Короче, не до жиру, быть бы живу. Какие Маци, какое Острово, какие Малыши? Впрочем, люди в малых деревнях не обижались. Многие их дети переселялись в Стригово. Если жителям малых деревень не находилось работы на месте, они трудились в агрогородке. Одних подвозили, другие сами добирались. Колхоз, чем мог, помогал людям. У них не было проблем с обработкой приусадебных участков, заготовкой сена, дров, доставкой газовых баллонов. Более того, никто особенно не рвался в Стригово. Каждый кулик хвалит свое болото. Верно, подмечено, хоть с небольшой долей злорадства.

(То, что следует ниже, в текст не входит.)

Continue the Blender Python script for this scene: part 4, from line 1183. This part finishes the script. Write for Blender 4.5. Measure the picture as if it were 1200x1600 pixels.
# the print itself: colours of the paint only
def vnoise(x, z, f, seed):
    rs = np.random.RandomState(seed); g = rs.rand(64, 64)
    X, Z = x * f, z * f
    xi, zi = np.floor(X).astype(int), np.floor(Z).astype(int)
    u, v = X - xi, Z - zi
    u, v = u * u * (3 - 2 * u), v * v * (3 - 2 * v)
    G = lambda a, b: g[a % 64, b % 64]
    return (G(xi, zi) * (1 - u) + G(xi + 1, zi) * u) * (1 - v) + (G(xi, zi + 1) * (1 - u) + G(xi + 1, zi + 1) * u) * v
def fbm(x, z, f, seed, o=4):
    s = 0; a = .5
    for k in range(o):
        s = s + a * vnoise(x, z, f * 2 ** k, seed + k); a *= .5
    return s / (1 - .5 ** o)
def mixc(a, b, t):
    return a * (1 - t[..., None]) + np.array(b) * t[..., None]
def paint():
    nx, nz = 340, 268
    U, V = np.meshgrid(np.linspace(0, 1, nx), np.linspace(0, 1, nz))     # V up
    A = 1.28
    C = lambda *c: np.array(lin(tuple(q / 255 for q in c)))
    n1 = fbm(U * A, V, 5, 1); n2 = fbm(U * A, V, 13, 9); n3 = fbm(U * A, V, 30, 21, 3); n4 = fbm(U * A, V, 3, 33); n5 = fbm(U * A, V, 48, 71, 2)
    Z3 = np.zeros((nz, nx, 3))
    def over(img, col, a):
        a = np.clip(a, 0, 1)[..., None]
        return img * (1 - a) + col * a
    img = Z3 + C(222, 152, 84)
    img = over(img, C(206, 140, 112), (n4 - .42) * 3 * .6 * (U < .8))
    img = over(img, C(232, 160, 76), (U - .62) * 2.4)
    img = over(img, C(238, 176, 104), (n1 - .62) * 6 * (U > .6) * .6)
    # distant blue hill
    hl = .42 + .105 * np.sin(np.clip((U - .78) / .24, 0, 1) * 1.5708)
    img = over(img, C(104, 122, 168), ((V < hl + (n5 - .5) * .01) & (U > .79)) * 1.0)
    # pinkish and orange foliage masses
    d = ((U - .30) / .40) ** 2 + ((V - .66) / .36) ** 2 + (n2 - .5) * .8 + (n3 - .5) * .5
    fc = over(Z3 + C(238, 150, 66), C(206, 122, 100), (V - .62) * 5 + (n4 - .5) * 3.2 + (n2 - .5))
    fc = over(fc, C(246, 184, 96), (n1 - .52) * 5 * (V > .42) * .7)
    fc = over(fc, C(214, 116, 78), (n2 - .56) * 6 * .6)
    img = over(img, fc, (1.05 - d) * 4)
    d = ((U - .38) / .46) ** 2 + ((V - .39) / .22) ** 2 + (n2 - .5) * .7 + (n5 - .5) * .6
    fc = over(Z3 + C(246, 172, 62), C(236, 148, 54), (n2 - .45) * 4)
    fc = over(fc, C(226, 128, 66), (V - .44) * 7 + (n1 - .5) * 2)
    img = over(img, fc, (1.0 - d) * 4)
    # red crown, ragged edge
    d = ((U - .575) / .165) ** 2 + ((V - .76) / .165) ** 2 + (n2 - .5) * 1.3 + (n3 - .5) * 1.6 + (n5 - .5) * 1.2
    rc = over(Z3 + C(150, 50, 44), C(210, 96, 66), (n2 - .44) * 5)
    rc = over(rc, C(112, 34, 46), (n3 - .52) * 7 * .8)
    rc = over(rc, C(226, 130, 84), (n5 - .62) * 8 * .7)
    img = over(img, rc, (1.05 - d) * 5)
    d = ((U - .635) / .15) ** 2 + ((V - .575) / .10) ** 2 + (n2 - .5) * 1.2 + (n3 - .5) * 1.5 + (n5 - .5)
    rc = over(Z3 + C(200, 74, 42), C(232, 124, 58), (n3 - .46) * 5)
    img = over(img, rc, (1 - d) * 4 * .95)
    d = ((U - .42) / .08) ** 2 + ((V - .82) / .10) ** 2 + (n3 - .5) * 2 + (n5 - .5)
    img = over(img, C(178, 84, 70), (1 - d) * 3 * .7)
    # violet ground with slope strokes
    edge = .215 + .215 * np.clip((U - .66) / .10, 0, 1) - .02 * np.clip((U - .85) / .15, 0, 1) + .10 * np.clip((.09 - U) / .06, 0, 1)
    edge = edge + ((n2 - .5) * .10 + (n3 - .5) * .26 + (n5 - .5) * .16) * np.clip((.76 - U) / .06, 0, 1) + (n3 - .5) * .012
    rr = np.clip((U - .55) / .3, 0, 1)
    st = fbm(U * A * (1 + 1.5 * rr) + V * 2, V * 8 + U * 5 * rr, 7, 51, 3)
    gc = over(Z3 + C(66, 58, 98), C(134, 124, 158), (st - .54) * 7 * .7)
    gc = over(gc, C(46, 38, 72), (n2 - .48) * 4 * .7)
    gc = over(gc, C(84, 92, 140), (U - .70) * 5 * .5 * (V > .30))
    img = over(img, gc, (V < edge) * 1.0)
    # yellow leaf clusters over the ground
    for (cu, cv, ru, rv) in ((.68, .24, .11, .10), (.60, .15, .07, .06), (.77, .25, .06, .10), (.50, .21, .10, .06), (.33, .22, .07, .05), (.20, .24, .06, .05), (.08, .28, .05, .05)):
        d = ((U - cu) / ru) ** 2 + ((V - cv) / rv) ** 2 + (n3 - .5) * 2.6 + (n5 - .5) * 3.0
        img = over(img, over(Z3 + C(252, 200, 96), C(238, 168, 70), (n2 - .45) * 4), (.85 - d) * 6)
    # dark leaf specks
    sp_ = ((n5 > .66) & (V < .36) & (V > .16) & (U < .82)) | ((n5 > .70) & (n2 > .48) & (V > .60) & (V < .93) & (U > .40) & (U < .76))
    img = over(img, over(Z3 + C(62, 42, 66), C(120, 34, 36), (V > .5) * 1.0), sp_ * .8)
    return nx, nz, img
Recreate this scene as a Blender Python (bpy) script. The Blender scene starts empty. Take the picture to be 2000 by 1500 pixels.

С кем мы только ни встречались, и везде все Кузичу были рады. А ведь часто бывшие председатели после вольного или невольного ухода из хозяйства носа туда не кажут. Грехи не пускают.
— Тридцать три года проработала я с Владимиром Григорьевичам, — говорила бывший главный бухгалтер Елена Константиновна Латышук, — а до него были не руководители, а временщики. Их меняли, как богатые модницы меняют перчатки. С трудом вспоминаются имена: Болтинков, Андреюк, Ермаченко… И никто из них после себя ничего не оставил. Владимир Григорьевич мог (и то очень редко) повысить голос на пьяницу, бездельника, пройдоху. Итог трудов его — более сотни новых домов, ферм, складов, при нем пришел в агрогородок природный газ, были заасфальтированы улицы… Это только то, что на поверхности, всего лишь зернышко с весомого пшеничного колоса. Сделано куда больше. Даже «горбатая» перестройка не смогла потопить ведомый им корабль.
Невольно подумалось: вот бы так метко и образно, а не общими словами, писались характеристики на достойных людей.